Sen. Cornyn Keeps Up Pressure On Administration To Explain Events Surrounding AWOL Afghans

Following is the letter I wrote to U.S. Department of Homeland Security Secretary Janet Napolitano demanding answers on the events surrounding 17 members of the Afghan military who have gone AWOL from Lackland Air Force Base in San Antonio over the course of 2 years

Dear Secretary Napolitano:

Last week, the media reported that 17 Afghan military officers had gone Absent Without Leave (AWOL) from a Defense language training institute at Lackland Air Force Base in Texas. Needless to say, I was deeply disturbed by this report and by the fact that I had not received official notification from either the Departments of Defense or Homeland Security.

On Friday, I sent a letter to Secretary of the Air Force Michael Donley requesting an immediate explanation and report on how such a serious violation of security occurred, as well as an assessment of the potential threat posed by these 17 officers. In statements to the media, the Air Force stated that they work in close coordination with DHS and “[w]hen the Defense Department learns an international student has gone missing, DHS Immigration and Customs Enforcement is immediately notified and appropriate action is taken.” I have been informed by ICE the majority of these missing Afghan officers have not been located. According to the recent media reports, these Afghan officers disappeared over a 2-year period. Two years is a significant period of time and I find it alarming that we are still unable to locate these officers in the United States.

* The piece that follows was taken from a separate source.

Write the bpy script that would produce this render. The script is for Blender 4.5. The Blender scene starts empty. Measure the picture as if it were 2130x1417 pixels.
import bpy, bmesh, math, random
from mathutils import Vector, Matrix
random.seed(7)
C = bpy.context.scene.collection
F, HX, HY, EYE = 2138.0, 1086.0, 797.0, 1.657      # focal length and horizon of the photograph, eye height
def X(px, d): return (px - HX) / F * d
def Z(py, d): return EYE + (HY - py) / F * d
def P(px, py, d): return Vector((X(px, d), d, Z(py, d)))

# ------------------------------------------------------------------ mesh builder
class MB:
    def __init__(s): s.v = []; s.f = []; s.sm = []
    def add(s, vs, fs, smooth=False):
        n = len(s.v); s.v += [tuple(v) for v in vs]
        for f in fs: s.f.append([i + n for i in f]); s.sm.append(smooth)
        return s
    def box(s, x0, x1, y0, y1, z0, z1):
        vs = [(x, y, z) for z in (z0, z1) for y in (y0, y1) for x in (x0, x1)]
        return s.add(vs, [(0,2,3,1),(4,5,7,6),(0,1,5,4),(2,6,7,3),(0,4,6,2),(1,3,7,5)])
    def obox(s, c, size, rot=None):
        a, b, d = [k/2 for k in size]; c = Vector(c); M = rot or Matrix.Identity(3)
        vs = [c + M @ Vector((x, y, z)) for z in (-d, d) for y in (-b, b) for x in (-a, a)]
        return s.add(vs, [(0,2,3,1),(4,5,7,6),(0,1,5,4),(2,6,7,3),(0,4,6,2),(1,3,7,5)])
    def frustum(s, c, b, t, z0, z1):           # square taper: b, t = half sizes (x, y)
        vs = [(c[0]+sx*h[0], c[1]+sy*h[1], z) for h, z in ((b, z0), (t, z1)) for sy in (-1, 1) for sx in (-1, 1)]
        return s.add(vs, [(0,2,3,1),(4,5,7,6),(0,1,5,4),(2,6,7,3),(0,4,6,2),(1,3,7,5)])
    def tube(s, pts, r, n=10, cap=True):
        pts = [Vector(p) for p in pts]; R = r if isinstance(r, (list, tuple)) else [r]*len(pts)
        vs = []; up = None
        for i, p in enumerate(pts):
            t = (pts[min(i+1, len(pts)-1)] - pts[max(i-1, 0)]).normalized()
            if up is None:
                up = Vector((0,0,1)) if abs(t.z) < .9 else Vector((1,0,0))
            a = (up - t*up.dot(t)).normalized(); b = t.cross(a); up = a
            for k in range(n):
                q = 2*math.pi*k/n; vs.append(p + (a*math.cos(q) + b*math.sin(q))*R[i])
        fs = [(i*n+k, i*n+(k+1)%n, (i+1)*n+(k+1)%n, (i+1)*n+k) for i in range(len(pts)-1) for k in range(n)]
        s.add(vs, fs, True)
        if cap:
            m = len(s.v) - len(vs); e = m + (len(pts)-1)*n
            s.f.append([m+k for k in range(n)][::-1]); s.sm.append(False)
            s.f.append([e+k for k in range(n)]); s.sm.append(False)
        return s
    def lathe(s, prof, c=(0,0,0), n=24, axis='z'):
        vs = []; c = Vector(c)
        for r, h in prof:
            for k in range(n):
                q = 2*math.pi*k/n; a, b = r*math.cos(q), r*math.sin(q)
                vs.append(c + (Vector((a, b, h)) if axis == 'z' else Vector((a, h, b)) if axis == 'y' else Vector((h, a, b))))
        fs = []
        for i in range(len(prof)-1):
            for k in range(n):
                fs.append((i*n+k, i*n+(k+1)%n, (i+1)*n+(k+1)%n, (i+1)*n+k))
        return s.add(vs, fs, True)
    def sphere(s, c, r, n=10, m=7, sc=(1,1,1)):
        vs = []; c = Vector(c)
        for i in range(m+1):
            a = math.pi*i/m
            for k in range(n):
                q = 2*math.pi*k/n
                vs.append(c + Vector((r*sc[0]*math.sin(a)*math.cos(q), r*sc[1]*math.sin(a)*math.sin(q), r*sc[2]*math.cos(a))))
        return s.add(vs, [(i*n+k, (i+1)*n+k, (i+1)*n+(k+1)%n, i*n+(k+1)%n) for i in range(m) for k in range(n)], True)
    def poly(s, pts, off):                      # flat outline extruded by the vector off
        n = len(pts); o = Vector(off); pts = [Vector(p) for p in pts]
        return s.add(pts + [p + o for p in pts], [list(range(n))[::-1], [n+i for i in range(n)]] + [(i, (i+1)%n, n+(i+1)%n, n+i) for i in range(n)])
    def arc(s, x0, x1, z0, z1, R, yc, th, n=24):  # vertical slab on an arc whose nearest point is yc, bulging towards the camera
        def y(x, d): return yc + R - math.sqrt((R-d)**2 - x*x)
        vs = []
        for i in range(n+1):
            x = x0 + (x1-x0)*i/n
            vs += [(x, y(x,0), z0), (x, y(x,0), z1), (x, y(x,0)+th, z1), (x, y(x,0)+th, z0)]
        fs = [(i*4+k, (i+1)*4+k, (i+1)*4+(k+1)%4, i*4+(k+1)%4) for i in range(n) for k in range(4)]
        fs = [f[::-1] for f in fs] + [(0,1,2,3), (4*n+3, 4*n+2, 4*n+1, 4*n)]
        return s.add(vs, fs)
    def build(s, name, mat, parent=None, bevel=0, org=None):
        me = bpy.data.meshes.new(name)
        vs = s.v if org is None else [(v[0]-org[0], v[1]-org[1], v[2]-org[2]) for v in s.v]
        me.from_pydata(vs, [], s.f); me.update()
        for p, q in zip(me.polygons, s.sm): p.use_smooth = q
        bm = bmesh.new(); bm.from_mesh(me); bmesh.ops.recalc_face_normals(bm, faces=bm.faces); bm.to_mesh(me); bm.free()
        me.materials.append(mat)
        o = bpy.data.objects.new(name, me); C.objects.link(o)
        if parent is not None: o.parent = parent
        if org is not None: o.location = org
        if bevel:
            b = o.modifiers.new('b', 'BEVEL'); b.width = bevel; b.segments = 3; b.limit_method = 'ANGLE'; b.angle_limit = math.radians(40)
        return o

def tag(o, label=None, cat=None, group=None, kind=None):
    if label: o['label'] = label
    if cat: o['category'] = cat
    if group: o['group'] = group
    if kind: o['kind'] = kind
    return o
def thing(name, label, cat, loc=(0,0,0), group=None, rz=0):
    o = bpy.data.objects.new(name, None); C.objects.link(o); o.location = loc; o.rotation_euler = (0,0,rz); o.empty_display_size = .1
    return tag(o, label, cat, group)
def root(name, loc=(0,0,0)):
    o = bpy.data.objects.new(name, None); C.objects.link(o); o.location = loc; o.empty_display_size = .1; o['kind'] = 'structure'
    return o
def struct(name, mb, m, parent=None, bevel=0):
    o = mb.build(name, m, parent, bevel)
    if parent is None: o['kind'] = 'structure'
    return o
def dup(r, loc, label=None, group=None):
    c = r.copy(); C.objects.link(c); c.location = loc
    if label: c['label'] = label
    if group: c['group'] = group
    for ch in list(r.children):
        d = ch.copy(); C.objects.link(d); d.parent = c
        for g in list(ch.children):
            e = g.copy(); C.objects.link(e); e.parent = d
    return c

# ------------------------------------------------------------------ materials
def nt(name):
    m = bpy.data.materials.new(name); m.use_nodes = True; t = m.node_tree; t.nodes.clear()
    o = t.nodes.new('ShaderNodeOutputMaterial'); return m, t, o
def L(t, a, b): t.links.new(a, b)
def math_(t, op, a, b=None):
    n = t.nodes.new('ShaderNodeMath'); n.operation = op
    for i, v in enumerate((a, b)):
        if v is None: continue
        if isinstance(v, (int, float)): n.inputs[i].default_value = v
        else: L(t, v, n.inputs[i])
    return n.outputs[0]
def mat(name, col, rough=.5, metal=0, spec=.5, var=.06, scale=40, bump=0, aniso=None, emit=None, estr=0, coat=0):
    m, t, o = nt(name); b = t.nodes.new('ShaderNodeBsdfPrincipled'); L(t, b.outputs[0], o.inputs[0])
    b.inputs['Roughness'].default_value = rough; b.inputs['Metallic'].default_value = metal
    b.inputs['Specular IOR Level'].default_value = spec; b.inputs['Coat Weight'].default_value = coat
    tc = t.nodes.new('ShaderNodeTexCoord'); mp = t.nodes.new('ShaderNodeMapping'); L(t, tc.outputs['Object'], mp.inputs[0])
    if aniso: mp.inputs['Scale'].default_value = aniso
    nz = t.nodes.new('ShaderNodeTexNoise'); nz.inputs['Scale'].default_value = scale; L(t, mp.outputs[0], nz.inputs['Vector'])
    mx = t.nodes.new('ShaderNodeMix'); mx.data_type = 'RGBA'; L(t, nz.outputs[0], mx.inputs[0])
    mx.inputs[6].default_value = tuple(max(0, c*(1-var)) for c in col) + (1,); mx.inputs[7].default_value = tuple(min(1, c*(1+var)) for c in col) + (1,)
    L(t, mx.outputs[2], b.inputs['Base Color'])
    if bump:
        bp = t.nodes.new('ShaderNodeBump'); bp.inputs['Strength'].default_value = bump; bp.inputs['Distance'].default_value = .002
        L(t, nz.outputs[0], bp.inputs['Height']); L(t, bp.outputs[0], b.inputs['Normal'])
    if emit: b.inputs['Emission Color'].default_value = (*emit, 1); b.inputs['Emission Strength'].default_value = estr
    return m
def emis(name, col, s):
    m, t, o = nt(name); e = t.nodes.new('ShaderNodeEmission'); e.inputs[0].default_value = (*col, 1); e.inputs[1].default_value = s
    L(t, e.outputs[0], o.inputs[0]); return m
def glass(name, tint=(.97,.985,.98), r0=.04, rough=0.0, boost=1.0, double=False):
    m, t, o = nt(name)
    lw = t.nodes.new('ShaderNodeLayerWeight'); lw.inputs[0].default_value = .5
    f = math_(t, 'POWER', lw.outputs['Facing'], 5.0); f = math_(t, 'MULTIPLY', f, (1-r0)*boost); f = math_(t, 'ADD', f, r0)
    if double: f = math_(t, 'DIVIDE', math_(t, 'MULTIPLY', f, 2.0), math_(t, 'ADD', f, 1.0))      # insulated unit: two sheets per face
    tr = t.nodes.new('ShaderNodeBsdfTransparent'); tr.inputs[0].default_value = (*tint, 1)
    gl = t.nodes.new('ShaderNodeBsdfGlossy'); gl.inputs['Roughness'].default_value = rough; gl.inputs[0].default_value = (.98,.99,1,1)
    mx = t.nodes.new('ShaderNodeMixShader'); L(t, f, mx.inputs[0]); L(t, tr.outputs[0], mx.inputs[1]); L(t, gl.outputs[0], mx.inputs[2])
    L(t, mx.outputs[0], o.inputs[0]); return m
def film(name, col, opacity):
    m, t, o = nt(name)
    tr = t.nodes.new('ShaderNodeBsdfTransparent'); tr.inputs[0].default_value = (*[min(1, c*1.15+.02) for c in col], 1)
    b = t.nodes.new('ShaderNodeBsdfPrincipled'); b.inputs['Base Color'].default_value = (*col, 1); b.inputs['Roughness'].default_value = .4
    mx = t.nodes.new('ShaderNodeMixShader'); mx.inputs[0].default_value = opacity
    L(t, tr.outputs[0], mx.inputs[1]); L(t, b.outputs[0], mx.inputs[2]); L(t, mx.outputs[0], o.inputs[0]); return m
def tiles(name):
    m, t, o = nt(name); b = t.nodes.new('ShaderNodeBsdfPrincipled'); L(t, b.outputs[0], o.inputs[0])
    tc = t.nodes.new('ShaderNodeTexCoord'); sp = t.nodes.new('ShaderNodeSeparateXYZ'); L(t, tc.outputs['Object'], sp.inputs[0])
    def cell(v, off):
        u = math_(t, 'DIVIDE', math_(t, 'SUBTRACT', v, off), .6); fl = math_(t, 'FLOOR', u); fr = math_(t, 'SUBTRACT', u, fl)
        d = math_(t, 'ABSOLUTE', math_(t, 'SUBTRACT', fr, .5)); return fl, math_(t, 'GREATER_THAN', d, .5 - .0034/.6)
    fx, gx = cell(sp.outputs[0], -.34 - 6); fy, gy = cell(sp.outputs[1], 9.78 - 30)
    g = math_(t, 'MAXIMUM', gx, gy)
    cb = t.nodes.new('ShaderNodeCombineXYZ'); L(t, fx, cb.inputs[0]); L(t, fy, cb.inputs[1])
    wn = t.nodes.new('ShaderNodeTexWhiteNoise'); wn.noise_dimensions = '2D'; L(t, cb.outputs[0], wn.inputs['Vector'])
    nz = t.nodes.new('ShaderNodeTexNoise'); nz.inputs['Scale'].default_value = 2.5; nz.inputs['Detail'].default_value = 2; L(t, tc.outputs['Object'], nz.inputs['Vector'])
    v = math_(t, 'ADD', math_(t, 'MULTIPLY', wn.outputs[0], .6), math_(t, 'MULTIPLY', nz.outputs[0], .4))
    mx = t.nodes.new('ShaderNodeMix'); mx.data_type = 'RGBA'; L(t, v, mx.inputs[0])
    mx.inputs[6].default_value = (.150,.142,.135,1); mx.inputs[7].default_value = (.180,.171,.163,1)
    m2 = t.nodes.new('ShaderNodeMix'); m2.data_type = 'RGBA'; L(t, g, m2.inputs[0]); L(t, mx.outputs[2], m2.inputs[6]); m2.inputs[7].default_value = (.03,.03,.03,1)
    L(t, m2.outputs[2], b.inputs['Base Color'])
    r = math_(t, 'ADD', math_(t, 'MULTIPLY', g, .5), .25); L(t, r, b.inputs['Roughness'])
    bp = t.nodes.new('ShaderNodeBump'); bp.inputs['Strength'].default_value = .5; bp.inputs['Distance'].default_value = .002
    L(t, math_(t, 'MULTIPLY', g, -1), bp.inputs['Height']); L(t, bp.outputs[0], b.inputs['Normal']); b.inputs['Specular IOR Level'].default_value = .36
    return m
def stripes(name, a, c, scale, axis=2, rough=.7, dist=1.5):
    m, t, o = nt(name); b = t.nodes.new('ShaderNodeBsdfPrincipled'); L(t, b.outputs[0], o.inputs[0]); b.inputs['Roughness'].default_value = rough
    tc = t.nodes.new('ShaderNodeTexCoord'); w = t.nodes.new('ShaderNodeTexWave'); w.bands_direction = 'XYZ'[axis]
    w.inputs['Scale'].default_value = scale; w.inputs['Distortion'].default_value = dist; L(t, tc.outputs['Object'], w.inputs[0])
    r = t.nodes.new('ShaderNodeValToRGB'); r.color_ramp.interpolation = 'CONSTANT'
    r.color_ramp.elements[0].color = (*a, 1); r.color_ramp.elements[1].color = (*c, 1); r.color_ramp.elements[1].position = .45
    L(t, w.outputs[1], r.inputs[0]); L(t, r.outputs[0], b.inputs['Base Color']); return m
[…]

I recognize that tracking visa overstays in the United States is a challenge. However, I continue to see a disturbing pattern that began with Ramzi Yousef and the 1993 World Trade Center bombings, came to fruition with the 9/11 hijackers, and has continued recently with Hosam Maher Husein Smadi’s planned attempts to bomb of a skyscraper in Dallas, Texas – terrorists using legal visas to gain entry into the United States with the clear intent to overstay and do harm. The 9/11 Commission pointed out this area as a vulnerability and the Government Accountability Office (GAO) has echoed concerns about visa overstays and our ability to track and remove them from the United States. According to one study, the number of current overstays in the United States ranging anywhere from 4.5 million to 6 million, approximately 40 to 50% of the total illegal immigration population. Overstays come from every continent, and from many nations known to harbor terrorists, including Iraq, Iran, Afghanistan, Pakistan, Syria, and Sudan. Given that this number is growing each year by approximately 300,000 additional aliens, it is imperative that your Department make identifying and removing visa overstays a national priority.

In a public statement, ICE indicated that they notified the U.S. law enforcement community about the missing officers and had “no information that any of these individuals pose a national security threat.” As you can imagine, I am not assured by this statement, especially given the fact that these officers remain at large in the United States with their whereabouts unknown to the U.S. government. I view this situation as a clear security failure that needs to be remedied immediately.

I would appreciate a response as soon as possible on how you intend to locate these officers immediately and remove them from the United States. I would also ask that you provide me with the Department’s strategic plan to deal with visa overstays.